The point is, ideas, in and of themselves, rarely have much value one way or another. It is nearly impossible to say one is good while another is bad. We all have that friend who shouts from their couch at commercials that the product is stupid, or that they thought of it years ago. What is the difference between them and the person who is making all that money selling those products and/or services? Effort.

So, when considering a business idea, simply ask yourself if you are a reasonable and intelligent person who is capable of coming up with a sound business idea. If the answer is “yes” then you have what may be a successful business idea, regardless if it is a good or bad one.

Your Strategy

Next is your strategy. Strategy is a funny word in the context of business because it essentially gets boiled down to having a sound approach. A lot of meaningless terms get used and misused in the world of business strategy. My personal favorite example is “first mover advantage.” In reality, “the first mover advantage” is often the “first mover disadvantage” as you’ll hit every roadblock along the way and others get to learn from your mistakes.
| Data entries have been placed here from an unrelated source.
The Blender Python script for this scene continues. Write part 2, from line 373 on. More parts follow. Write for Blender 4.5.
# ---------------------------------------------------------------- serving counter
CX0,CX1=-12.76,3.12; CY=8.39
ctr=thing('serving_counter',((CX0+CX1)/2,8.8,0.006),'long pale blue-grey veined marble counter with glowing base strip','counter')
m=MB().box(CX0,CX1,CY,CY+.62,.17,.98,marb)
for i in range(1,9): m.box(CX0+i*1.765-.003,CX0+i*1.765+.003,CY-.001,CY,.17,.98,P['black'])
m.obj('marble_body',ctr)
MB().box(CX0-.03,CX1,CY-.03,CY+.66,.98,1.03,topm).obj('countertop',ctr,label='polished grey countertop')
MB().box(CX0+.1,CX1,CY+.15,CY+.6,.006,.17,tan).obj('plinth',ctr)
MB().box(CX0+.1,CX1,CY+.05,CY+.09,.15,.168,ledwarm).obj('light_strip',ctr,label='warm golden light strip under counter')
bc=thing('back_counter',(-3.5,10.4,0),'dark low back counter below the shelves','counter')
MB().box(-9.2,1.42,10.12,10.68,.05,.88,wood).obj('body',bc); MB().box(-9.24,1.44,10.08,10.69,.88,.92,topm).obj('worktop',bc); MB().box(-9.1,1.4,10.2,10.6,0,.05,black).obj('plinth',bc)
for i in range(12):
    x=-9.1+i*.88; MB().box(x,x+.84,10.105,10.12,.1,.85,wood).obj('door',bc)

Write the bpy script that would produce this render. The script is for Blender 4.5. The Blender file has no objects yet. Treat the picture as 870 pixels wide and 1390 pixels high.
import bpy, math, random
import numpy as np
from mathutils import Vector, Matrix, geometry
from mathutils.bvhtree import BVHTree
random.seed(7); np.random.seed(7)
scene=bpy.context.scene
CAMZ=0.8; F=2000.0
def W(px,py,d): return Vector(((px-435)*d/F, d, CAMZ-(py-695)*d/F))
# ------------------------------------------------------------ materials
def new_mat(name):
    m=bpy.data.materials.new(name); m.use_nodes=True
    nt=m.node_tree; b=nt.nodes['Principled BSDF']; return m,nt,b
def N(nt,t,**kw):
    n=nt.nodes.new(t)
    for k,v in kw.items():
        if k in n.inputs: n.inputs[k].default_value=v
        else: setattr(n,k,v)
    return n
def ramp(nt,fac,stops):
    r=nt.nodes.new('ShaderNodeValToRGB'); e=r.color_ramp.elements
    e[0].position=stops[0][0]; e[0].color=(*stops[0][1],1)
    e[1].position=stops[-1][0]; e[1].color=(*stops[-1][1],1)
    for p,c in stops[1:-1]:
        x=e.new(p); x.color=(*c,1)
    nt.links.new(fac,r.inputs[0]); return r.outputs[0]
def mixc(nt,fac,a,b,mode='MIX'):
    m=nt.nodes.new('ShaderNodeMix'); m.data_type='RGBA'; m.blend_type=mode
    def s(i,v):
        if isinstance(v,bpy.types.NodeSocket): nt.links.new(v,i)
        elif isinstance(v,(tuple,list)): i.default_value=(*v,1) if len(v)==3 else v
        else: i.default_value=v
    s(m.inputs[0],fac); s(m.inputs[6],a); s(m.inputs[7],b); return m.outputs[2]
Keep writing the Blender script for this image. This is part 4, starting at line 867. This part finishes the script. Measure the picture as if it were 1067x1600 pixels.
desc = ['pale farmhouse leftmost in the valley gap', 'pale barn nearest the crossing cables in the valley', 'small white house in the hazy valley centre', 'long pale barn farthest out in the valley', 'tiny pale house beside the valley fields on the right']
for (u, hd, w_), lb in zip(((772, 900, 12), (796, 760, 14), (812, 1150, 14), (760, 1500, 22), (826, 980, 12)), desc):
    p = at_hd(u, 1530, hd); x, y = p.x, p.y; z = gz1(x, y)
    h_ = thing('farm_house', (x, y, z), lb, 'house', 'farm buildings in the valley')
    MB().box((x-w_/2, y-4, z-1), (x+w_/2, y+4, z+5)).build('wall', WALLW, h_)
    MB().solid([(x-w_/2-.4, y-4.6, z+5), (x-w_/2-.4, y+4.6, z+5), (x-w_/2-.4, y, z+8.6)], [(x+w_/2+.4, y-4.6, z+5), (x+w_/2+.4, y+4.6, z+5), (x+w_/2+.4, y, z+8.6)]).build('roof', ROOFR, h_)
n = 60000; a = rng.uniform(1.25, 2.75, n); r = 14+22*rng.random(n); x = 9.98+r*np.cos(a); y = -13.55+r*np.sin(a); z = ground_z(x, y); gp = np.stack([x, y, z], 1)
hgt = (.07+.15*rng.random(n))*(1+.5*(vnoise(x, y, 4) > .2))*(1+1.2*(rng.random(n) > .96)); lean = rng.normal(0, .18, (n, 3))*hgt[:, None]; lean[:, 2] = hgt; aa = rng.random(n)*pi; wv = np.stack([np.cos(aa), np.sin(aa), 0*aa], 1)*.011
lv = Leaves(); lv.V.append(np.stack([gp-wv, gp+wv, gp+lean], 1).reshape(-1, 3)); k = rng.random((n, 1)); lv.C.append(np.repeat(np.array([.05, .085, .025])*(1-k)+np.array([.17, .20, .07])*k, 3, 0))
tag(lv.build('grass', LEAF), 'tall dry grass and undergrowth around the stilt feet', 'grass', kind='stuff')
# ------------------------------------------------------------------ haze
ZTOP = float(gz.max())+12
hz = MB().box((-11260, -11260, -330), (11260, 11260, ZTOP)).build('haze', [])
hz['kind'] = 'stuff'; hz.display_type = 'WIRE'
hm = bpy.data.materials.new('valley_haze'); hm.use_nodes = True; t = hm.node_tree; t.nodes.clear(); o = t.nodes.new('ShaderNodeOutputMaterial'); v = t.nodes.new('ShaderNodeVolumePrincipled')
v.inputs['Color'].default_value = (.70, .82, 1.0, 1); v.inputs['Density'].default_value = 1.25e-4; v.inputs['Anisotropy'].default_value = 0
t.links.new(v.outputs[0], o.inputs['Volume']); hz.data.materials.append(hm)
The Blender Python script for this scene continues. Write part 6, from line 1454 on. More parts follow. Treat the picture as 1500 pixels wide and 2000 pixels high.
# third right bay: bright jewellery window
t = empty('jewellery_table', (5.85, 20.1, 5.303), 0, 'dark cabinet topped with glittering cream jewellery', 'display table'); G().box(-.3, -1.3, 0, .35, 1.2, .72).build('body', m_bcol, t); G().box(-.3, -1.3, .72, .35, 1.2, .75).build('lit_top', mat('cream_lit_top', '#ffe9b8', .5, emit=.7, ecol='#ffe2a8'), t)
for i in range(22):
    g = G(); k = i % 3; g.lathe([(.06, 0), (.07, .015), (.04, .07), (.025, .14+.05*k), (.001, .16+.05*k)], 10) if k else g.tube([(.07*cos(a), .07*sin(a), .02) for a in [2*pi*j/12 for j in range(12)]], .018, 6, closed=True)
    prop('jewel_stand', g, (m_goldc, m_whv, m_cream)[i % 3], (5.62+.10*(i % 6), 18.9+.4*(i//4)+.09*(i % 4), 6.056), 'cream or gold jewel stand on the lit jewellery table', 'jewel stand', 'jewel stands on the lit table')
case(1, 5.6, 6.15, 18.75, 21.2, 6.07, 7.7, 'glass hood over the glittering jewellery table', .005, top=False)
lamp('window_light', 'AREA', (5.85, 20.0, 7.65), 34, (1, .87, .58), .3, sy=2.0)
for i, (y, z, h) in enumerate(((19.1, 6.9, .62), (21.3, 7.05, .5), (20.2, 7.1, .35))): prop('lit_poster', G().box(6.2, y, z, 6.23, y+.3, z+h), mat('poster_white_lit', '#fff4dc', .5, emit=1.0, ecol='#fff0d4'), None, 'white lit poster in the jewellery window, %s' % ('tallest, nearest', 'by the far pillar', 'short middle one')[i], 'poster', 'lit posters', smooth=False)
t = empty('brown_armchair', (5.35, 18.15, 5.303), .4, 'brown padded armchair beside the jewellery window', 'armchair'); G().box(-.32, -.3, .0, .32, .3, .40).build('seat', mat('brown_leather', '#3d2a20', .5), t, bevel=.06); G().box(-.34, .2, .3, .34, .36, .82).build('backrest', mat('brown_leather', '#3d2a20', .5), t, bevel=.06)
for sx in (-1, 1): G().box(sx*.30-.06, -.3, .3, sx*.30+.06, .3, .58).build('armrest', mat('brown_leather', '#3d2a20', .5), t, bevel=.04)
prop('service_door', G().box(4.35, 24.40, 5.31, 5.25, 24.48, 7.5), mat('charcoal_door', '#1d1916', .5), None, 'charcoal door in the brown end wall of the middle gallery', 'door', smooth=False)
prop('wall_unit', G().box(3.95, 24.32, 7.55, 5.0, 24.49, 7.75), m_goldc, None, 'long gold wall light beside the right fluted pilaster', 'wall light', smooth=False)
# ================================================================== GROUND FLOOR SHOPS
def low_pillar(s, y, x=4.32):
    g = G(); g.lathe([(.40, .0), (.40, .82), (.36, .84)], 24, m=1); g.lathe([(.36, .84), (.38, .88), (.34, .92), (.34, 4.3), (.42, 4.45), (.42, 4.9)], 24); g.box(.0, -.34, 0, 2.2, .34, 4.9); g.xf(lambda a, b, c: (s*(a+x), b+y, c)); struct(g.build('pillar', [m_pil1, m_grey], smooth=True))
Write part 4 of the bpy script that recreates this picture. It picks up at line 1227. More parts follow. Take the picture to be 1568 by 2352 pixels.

Don’t let little truisms and phrases be the building blocks of your strategy.

Ask yourself, now that you have an idea, how are you going to really make it a business? The most common misconception here is that strategies that you have seen deployed at an existing business will have any bearing upon your new business idea. There is a huge difference between what is commonly referred to as Corporate Strategy (which is what most any business that has been around for more than 2-3 years use) and New Venture Strategy (which is what you and your new business idea will have to use to get started).

The new venture strategy you use is paramount to the success of your idea. Far more than the idea itself. But, don’t expect most people to know how to play the new venture strategy game. It is unique and subtle, but can be mastered by really thinking deeply about how you are going to get your idea in front of the people who might buy it. “Market Acquisition” (admittedly, another overused and often misused strategy word) will be the most crucial aspect of what you do to make your idea a successful business. As of day one, nobody knows who you are or what you do. How do you plan to change that, in such a dramatic way that you can actually make a business out of it?

Make sure to run your ideas by lots of people and gain as much feedback as you possibly can. If you know a successful entrepreneur, definitely get their thoughts as they will be invaluable. This is also a wonderful time to learn one of the most important rules of running any business, regardless of size, which is to ensure you are not just asking people who confirm whatever you say just to make you happy. Critique and refining of your plan are the keys to doing this part right.

You

Last, but most important, is you. There are countless examples of entrepreneurs with seemingly great ideas and wonderful strategies whose businesses never see the light of day because they simply are not the ones to bring their idea to the world. Do some honest reflection. Not just about who you are, but who you are within the context of your business idea. Are you really the person that can make this idea a successful business? Do you know the industry or at least have relevant contacts? Probably most important, do you have the time, effort, and dedication to really see this through?

One thing a lot of people get stuck on at this stage is money. I have met dozens of people who tell me they have a great idea and strategy but they would need some amount of money, which they inevitably do not have, to make a real go at it. This, more often than not, is simply a convenient excuse to rationalize wimping out and not following through on what might otherwise be a great business. Money is always out there. There are friends and family who might be willing to support your business idea. If not, there are angel investors and plenty of people who would love to fund interesting and exciting ideas. Want to know what these people look for, first and foremost, when you approach them looking to have them invest? When you are pitching your idea, they are analyzing your strategy, and even more closely, you. If you present a convincing strategy, that’s great. But, if you can show that you have the requisite skills to make that plan successful, few investors will care what your idea is – a winner is a winner.

So, don’t sweat your idea. There are a million businesses out there for which the underlying business ideas sound borderline ridiculous. But, behind most of those ridiculous ideas is a person who is very happy running their own company and often making quite a bit more money than they were before they started. The key to their success was not having a moment of brilliance and simply cashing in on it – it took a solid strategy and then a lot of effort to execute on it. So, take your ideas, examine them deeply, devise winning strategies and then, finally and most importantly, analyze yourself in the context of those strategies. It is certainly more effort than just coming up with the idea itself. But, it is also far more likely to turn your idea into a business and, more importantly, turn you from just another person with an interesting idea into a successful entrepreneur.